2 – Em “não é outra coisa um filho que me faz isto...”, que fato a palavra isto está representando?
      O fato de ele ter-se empenhado em dívidas e assinado alguns títulos.

3 – A repreensão que o narrador sofre surte efeito? Justifique sua resposta.
      Não. Logo em seguida, ele faz outro empréstimo. Já que teria de viajar, pensava em levar Marcela consigo. Para convencê-la, compra outra joia.

4 – Que expressões do texto revelam que a peraltice do narrador apontada pelo pai não era a primeira?
      “Desta vez”: significa que houvera outras vezes. “Pensas que eu e meus avós ganhamos o dinheiro em casas de jogo ou a vadiar pelas ruas?”: significa que o narrador fazia isso.

5 – As relações entre as personagens aparecem ser muito diferentes do que realmente são. Como é, de verdade, a relação entre:
a)   O narrador e seu pai?
O pai finge estar furioso com o filho, mas encobre seus deslizes; o filho finge que lhe obedece, mas faz o que acha melhor.

b)   O narrador e sua namorada?
O narrador finge que tudo pode para conquistar Marcela, mas está enterrado em dívidas; ela finge que não liga para os presentes, mas esse é seu único interesse.
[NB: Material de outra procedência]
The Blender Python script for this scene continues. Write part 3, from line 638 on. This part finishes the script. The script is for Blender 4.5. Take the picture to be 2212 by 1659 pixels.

Ele, por sua vez, finge acreditar em teu amor, embora saiba que é falso. Como se percebe, as relações entre as pessoas são absolutamente hipócritas.

6 – Que atitudes de Marcela demonstram:
a)   Sua frieza?
Domina sua vontade de olhar a joia.

b)   Sua falsidade?
Dá um beijo ardente no narrador.

7 – As três personagens apresentam profundas contradições. Quais?
      Pai: quer dar boa educação ao filho, mas não soube impor-lhe limites.
      Filho: sabe que Marcela é interesseira, mas não abre mão de sua “paixão”, mesmo não sendo correspondido.
      Marcela: não ama o rapaz, mas alimenta suas esperanças porque quer continuar tendo suas vantagens.

8 – Com a joia e a promessa de viagem, o narrador diz ter reencontrado a Marcela dos primeiros dias. Como estaria sendo, então, a Marcela dos últimos dias?
      Provavelmente não era mais carinhosa, estava mudada, enfastiada.

9 – Embora tenha sido publicado em 1881, o livro do qual foi tirado o trecho que você leu se mantém atual em muitos pontos. Você saberia dizer em quê?
      Resposta pessoal do aluno. Considerar as relações entre pai abastado e filho mimado.

10 – Neste trecho, explique por que o autor escolheu o verbo em destaque: “Ficando a sós, derramei todo o desespero de meu coração”.
      É uma metáfora. Observar que, antes de dizer isso, o narrador contara sua explosão, ao dar com a mão no copo de refresco que a mucama lhe trazia. Daí a escolha irônica do derramei.